LAPD officers leave the University of Southern California in Los Angeles after clearing the pro-Palestinian encampment. The Los Angeles Police Department removed a pro-Palestinian encampment at the University of Southern California early Sunday morning, pushing several dozen people out of the campus gates in the latest crackdown on student protesters there.

LOS ANGELES >> The Los Angeles Police Department removed a pro-Palestinian encampment at the University of Southern California early Sunday, pushing several dozen people out of the campus gates in the latest crackdown on student protesters there.

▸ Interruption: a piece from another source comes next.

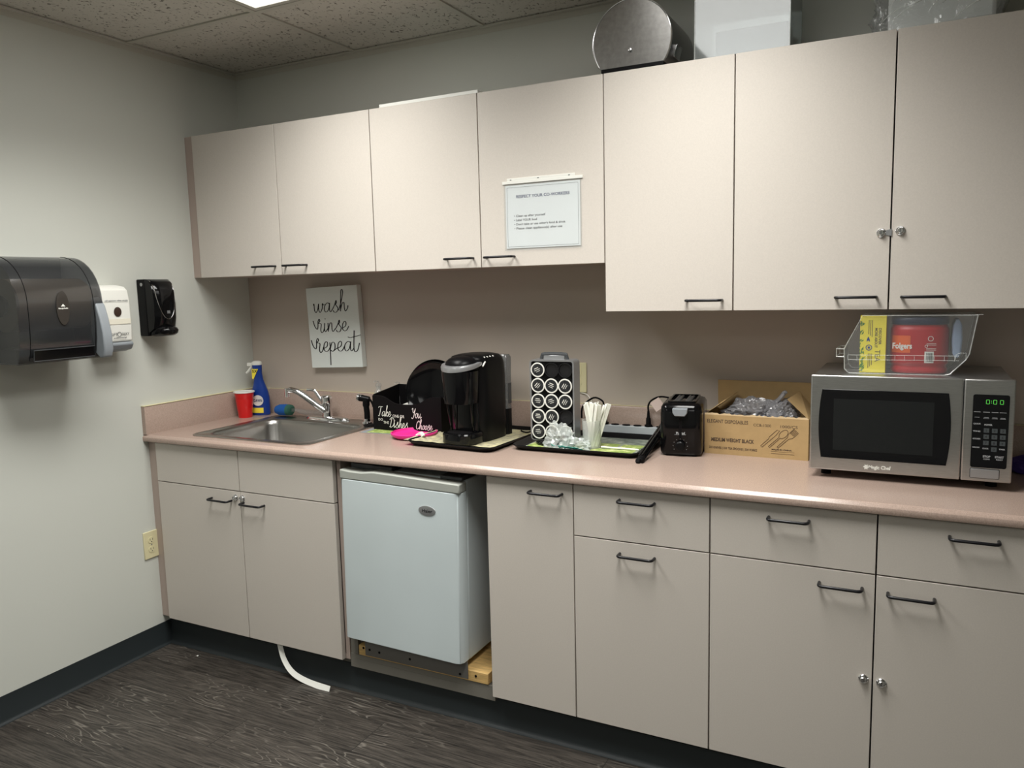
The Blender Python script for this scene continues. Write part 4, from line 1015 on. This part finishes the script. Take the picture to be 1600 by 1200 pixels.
# ------------------------------------------------------------------ toaster
ts = thing('toaster', 'black two-slot toaster standing end-on beside the cardboard box', 'toaster', (2.117, -.176, CT), math.radians(8))
b = B()
def trr(w_, d0, d1, r_, z): return [(p[0], p[1], z) for p in rrect(-w_, w_, d0, d1, r_, 6)]
b.loft([trr(.064, -.10, .115, .022, .006), trr(.067, -.104, .118, .024, .014), trr(.067, -.104, .118, .024, .14), trr(.0655, -.101, .116, .024, .160), trr(.060, -.094, .110, .022, .170), trr(.050, -.084, .10, .02, .174)])
tb = obj('body', b, M_black, ts, ang=40)
b = B(); b.prism([(-.05, .001), (.05, .001), (.058, .007), (-.058, .007)], 'y', -.09, .105); obj('feet', b, M_blackm, ts)
b = B(); po = rrect(-.046, .046, -.078, .095, .015, 5); pi2 = rrect(-.040, .040, -.072, .089, .012, 5)
b.loft([[(x, y, .1735) for x, y in po], [(x, y, .179) for x, y in po], [(x, y, .179) for x, y in pi2], [(x, y, .1745) for x, y in pi2]], False, False); obj('top_rim', b, M_black, ts)
for x in (-.018, .018):
    b = B(); b.box(x-.010, x+.010, -.060, .080, .1742, .1760); q = obj('bread_slot', b, M_dgrey, ts)
    b = B(); b.tube([(x-.006, -.06, .177), (x-.006, .08, .177)], .0012, 6).tube([(x+.006, -.06, .177), (x+.006, .08, .177)], .0012, 6); obj('slot_wire', b, M_chrome, q)
b = B(); b.M = frame((0, -.1035, .142), **FRONT)
b.prism([(-.024, .019), (.024, .019), (.023, .004), (.016, -.006), (-.016, -.006), (-.023, .004)], 'z', 0, .018); obj('lever', b, M_grey, ts, bevel=.002)
b = B(); b.box(-.004, .004, -.1052, -.1035, .060, .128); obj('lever_slot', b, M_blackm, ts, smooth=False)
b = B(); b.M = frame((0, -.104, .036), **FRONT); b.lathe([(.016, 0), (.0155, .010), (.012, .013), (.001, .0135)], 28); kn = obj('dial', b, M_blacks, ts)
b = B(); b.M = frame((0, -.1045, .036), **FRONT)
for k in range(9):
    a = math.radians(-30+30*k); b.box(.023*math.cos(a)-.0008, .023*math.cos(a)+.0008, .023*math.sin(a)-.0008, .023*math.sin(a)+.0008, 0, .0003)
b.M = frame((0, -.1046, 0), **FRONT); b.box(-.018, .018, .0725, .0733, 0, .0003)
text_into(b, 'Rival', .010, frame((-.014, -.1049, .075), **FRONT), bold=.0003, width=.028); obj('markings', b, M_print, ts, smooth=False)

# ------------------------------------------------------------------ cardboard box with cutlery bag
bxw, bxd, bxh = .163, .175, .130
cb = thing('cardboard_box', 'open cardboard box of disposable cutlery between toaster and microwave', 'box', (2.353, -.198, CT), math.radians(-1.5))
b = B(); th = .003
b.box(-bxw, bxw, 0, th, 0, bxh).box(-bxw, bxw, bxd-th, bxd, 0, bxh).box(-bxw, -bxw+th, th, bxd-th, 0, bxh).box(bxw-th, bxw, th, bxd-th, 0, bxh).box(-bxw+th, bxw-th, th, bxd-th, 0, .004)
cbb = obj('box_body', b, M_card, cb, smooth=False)
# torn front edge strip
b = B(); random.seed(5); x = -bxw
pts = []
while x < bxw: pts.append((x, bxh+.002+random.uniform(0, .005))); x += .008
b.prism([(-bxw, bxh-.001)]+pts+[(bxw, bxh-.001)], 'y', .0002, .0028); obj('torn_edge', b, mat('torn_cardboard', rgb(214, 190, 150), .9), cb, smooth=False)
b = B(); b.prism([(bxd-.0, bxh-.001), (bxd-.003, bxh-.001), (bxd-.010, bxh+.095), (bxd-.007, bxh+.096)], 'x', -bxw+.002, bxw-.001); obj('back_flap', b, M_card, cb, smooth=False)
b = B(); b.loft([[(-bxw, .004, bxh), (-bxw, bxd-.012, bxh), (-bxw+.002, bxd-.012, bxh+.003), (-bxw+.002, .004, bxh+.003)],
                 [(-bxw+.062, .030, bxh+.046), (-bxw+.072, bxd-.02, bxh+.056), (-bxw+.070, bxd-.02, bxh+.059), (-bxw+.060, .030, bxh+.049)]]); obj('side_flap', b, M_card, cb, smooth=False)
b = B(); b.loft([[(bxw, .004, bxh), (bxw, bxd-.012, bxh), (bxw-.003, bxd-.012, bxh+.002), (bxw-.003, .004, bxh+.002)],
                 [(bxw-.070, .040, bxh+.054), (bxw-.050, bxd-.02, bxh+.066), (bxw-.053, bxd-.02, bxh+.068), (bxw-.073, .040, bxh+.056)]]); obj('side_flap', b, M_card, cb, smooth=False)
F = frame((0, -.0004, 0), **FRONT)
b = B()
text_into(b, 'ELEGANT DISPOSABLES', .0165, F @ Matrix.Translation((-.155, .104, 0)), width=.132, bold=.0002)
text_into(b, 'CCB-1000', .0125, F @ Matrix.Translation((-.006, .100, 0)), width=.055)
text_into(b, '1000/CS', .0125, F @ Matrix.Translation((.075, .100, 0)), width=.052)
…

The encampment had sprouted up nearly two weeks ago in Alumni Park, a central quad on USC’s campus in Los Angeles. Shortly after it did, the university called police to the campus, where they arrested 93 people, but the protest returned soon after. Los Angeles police said Sunday morning that they had made no arrests while clearing the encampment for the second time.

The university has been in turmoil for several weeks following its decision not to allow its valedictorian, who is Muslim, to speak at graduation. The university cited security concerns, but the valedictorian, Asna Tabassum, said she believed she was being silenced. A group that supports the U.S.-Israel relationship had said Tabassum “openly traffics antisemitic” rhetoric. USC later canceled its main graduation ceremony altogether, though it will hold a modified celebration this week.

On Sunday, police officers in riot gear entered the campus before dawn, pushing about 25 protesters out of the campus’s metal gates. After the police sweep, the quad was littered with blankets, sweatshirts, coolers, snacks and overturned canopies.

Only a few of the tents were still standing, barricaded by wooden pallets and decorated with messages and Palestinian flags. Signs taped to trees carried messages such as, “every Palestinian has a right to live just like you and I,” and “disclose, divest, defend.”

In recent days, officials had tightened security around the private campus, allowing in only those with a university ID.

USC President Carol Folt said in a message to students and others Friday that “there must be consequences” when people flout campus rules. She said the university had started the disciplinary process for people who had violated laws or campus policies.

Folt said that although the university valued freedom of expression, the protest had reached a tipping point.

“Free speech and assembly do not include the right to obstruct equal access to campus, damage property, or foment harassment, violence and threats,” Folt wrote. “Nor is anyone entitled to obstruct the normal functions of our university, including commencement.”

Protesters viewed the police operation Sunday as an unnecessary escalation. Among the demonstrators’ demands are that the university call for a cease-fire in the war between Israel and Hamas, detail its investments and divest from companies that they view as enabling “Israel and U.S. colonialism, apartheid, genocide and violence.”

USC’s move to clear the protest encampment comes as UCLA continues to face scrutiny over its handling of protests. Police officers did not intervene for hours at that campus last week as a group of counterprotesters — many of whom wore pro-Israel slogans on their clothing — attacked a pro-Palestinian encampment. The next night, the police arrested about 200 people at the protest there.